##### Data block #####

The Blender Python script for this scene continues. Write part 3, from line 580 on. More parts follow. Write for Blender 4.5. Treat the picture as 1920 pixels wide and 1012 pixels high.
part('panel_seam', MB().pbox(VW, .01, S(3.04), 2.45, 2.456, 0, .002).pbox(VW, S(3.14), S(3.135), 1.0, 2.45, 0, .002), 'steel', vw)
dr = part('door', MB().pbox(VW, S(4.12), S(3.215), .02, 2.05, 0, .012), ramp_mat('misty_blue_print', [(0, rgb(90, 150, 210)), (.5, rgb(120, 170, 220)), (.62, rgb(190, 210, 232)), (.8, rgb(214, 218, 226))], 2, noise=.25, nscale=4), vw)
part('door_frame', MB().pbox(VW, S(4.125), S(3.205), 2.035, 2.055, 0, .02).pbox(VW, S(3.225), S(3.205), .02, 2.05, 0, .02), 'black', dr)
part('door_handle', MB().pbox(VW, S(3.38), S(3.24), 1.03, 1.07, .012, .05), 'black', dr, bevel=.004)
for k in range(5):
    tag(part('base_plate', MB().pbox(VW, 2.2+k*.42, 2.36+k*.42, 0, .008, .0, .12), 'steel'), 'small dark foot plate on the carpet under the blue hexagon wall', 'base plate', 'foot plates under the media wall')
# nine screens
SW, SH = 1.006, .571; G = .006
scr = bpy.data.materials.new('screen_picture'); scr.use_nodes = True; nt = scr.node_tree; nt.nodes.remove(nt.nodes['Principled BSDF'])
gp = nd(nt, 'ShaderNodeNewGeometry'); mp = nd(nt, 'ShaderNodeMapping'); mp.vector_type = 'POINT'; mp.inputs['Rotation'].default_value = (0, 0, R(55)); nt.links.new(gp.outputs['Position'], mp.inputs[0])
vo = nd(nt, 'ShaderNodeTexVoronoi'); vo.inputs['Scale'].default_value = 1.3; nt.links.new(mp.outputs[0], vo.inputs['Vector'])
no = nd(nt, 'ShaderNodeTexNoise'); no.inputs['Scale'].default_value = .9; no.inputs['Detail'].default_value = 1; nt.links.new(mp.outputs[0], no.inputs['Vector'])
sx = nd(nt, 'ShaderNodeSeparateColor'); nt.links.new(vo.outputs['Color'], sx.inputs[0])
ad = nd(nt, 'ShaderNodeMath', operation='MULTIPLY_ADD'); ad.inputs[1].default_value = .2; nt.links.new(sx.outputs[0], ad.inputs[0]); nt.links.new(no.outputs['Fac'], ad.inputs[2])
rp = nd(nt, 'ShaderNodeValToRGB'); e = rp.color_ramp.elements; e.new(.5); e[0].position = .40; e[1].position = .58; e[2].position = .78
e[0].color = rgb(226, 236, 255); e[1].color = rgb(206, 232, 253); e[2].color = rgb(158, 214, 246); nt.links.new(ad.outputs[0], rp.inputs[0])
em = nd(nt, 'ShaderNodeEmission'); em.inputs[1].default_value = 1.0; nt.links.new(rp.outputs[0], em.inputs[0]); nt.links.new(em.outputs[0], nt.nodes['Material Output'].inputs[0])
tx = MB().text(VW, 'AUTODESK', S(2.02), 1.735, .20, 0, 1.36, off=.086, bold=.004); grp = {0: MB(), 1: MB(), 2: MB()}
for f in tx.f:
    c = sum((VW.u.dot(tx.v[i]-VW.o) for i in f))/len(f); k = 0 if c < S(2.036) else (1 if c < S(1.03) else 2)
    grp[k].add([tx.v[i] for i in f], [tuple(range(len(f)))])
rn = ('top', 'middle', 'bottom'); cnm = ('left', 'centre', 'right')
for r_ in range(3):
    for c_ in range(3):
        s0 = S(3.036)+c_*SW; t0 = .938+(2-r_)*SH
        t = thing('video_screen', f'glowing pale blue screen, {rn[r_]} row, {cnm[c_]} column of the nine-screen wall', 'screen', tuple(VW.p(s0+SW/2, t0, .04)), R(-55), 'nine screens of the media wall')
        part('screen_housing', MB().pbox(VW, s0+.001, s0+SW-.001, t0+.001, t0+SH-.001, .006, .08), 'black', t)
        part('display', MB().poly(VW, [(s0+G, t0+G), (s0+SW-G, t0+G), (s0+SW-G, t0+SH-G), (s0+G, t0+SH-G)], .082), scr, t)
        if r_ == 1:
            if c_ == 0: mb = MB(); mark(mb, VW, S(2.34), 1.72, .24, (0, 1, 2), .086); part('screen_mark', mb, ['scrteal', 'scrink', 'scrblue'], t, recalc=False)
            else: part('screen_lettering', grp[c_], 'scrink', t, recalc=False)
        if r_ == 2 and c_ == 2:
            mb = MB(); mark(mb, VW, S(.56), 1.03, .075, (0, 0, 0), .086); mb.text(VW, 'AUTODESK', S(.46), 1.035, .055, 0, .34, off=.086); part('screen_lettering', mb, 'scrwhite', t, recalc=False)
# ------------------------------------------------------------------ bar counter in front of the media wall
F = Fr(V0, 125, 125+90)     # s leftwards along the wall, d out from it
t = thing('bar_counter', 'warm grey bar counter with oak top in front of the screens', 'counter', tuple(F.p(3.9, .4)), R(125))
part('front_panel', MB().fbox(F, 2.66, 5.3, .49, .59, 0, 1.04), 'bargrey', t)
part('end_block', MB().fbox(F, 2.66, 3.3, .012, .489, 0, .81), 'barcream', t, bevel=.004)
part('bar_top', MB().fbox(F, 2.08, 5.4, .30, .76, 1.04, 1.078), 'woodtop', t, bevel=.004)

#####

### Exercise prompt
Report how many lines contain "from". Give nothing but the number.

### Written response
2